Large-scale adoption of Agri-Photovoltaics (AgriPV) in India face economic, regulatory, and institutional barriers: 

• High Capital Cost: Agri-Photovoltaics (AgriPV) requires elevated structures and specialised mounting systems, making it costlier than conventional solar projects.
• Financial Viability Issues: High upfront investment and uncertain returns reduce bankability and investor interest.
• Regulatory Uncertainty: 
  • There is a lack of clear rules on how agricultural land used for AgriPV should be classified, whether it remains agricultural or is treated as energy land. This creates confusion for approvals and permissions. 
  • In addition, there is no uniform clarity on grid connectivity, making it difficult for farmers or developers to connect solar power to the electricity network. 
  • Further, tariff structures (price at which electricity will be sold) are not well-defined, leading to uncertainty about returns.
• Institutional Gaps: Weak coordination between farmers, developers, DISCOMs, and government agencies delays project execution.
• Ownership and Contract Issues: Unclear land rights and revenue-sharing arrangements between farmers and developers create trust deficits.
• Technical and Design Challenges: Absence of standardised design guidelines leads to inefficient systems and risk of crop loss.
• Lack of Data and Awareness: Limited pilot projects result in insufficient empirical evidence and low farmer awareness

Wayforward 

With the right policy support, Agri-Photovoltaics (AgriPV) can move from pilot projects to large-scale adoption in India. 

• Policy Integration with PM-KUSUM: The government should formally include AgriPV under PM-KUSUM 2.0, which is India’s main scheme for solarising agriculture.
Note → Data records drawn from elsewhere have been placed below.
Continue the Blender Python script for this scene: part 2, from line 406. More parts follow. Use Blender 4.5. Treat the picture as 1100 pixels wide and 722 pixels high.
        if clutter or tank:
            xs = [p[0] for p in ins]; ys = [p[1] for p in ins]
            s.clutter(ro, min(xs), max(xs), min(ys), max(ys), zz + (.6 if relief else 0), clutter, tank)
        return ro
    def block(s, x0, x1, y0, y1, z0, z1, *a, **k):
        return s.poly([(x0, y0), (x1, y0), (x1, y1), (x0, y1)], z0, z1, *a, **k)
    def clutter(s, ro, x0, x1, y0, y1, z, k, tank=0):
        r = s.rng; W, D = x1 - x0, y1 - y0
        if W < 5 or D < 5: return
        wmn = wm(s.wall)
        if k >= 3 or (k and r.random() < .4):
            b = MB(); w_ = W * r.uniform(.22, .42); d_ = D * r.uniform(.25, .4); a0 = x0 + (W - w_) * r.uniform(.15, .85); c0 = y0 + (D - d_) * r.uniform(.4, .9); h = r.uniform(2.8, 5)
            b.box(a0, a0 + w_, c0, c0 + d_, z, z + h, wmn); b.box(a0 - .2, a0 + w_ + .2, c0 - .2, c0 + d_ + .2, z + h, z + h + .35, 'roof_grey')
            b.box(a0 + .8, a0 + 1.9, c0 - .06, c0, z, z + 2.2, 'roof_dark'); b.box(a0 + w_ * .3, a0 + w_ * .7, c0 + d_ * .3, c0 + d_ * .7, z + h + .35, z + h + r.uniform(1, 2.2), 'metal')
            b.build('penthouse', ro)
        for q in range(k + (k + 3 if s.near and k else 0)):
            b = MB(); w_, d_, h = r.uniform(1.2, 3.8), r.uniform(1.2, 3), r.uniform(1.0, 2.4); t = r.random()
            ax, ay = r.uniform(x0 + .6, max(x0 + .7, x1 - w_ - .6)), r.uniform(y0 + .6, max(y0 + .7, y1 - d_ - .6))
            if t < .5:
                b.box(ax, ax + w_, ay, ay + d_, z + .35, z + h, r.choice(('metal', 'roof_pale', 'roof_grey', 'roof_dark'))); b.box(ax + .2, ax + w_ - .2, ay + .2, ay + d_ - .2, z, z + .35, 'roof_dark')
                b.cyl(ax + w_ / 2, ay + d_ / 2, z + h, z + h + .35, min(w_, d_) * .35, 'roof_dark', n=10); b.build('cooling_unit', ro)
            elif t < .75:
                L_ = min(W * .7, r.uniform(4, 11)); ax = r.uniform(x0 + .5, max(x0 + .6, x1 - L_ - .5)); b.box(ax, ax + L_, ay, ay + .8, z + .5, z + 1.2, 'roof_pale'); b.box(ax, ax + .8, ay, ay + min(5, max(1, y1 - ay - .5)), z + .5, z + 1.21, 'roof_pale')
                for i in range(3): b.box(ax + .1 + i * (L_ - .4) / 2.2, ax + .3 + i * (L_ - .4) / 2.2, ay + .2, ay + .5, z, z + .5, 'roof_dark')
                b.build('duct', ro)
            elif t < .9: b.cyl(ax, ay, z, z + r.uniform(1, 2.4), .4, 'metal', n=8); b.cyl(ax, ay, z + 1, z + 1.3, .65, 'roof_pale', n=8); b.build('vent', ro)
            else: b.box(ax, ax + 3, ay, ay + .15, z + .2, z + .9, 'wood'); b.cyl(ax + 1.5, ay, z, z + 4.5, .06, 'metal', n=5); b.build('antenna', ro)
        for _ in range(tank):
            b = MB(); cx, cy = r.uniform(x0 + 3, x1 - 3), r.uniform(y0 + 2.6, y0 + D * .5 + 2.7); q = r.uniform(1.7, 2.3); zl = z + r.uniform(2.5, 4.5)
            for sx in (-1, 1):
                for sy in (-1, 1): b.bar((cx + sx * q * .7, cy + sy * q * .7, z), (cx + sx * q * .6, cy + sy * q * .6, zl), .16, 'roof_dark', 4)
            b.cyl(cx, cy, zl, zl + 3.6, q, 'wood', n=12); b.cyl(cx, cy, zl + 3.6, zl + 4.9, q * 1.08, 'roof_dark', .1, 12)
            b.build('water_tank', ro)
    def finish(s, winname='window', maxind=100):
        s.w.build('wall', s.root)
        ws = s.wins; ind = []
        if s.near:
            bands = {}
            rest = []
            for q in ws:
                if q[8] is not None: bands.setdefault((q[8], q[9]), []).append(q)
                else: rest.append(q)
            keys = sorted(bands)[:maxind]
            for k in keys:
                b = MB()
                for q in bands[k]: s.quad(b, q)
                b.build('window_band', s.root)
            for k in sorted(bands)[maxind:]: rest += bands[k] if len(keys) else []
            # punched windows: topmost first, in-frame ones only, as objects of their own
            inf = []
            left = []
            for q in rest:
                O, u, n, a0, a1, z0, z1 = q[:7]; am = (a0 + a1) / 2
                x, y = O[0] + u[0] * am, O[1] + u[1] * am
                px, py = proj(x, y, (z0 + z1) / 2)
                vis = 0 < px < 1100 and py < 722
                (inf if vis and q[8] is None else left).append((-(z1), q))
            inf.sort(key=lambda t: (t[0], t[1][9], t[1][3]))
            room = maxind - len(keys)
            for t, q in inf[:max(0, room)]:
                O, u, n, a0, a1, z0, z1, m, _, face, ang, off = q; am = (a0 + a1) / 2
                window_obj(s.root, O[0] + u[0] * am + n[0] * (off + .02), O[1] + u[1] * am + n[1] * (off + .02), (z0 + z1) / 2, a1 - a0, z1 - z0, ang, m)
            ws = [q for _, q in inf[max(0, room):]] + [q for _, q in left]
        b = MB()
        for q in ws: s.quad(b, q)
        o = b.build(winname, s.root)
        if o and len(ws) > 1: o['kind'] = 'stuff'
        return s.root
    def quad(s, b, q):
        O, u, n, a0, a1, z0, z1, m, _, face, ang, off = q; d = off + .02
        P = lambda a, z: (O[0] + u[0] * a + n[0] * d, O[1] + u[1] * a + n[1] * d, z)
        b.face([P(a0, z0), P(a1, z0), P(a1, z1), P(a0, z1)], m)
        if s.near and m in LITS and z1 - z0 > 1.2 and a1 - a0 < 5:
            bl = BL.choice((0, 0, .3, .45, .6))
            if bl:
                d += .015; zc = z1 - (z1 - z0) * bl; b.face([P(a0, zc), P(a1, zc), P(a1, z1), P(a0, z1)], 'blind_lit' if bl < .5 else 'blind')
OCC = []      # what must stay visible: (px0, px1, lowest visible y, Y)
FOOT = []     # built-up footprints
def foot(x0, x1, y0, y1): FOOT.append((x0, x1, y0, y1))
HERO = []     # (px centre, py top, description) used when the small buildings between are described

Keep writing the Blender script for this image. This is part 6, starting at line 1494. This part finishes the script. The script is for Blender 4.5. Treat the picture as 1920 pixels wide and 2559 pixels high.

At present, PM-KUSUM focuses on solar pumps and small solar plants.
• National Agri-Photovoltaics Mission: The government can launch a separate mission focused only on AgriPV, with a clear target (for example, 10 GW of capacity). This will give direction, funding, and policy focus to the sector. Right now, projects are scattered and small.
• Financial Support Mechanisms: Provide viability gap funding (VGF), subsidies, and concessional loans to reduce high initial costs and improve project viability.
• Clear Regulatory Framework: Define rules for land classification, grid connectivity, and tariff structures to reduce uncertainty and attract investment.
• Standardisation of Design: Develop technical guidelines for panel height, spacing, and crop combinations to minimise yield risks.
• State Government Role: States should identify suitable clusters, simplify approvals, and create single-window clearances for faster implementation.
• Farmer Training and Capacity Building: Promote awareness and training through Krishi Vigyan Kendras (KVKs) and extension services for managing dual-use farming.
• Encourage Private Participation: Develop clear models for leasing, revenue-sharing, and PPPs to attract private investment.
• Strengthen R&D and Pilot Scaling: Support institutions to generate region-specific data on crop–panel combinations and scale successful pilot models.

Overall, with proper policy support, AgriPV can shift from scattered pilots to a more structured, scalable model, strengthening farmer incomes and easing land pressures.on land.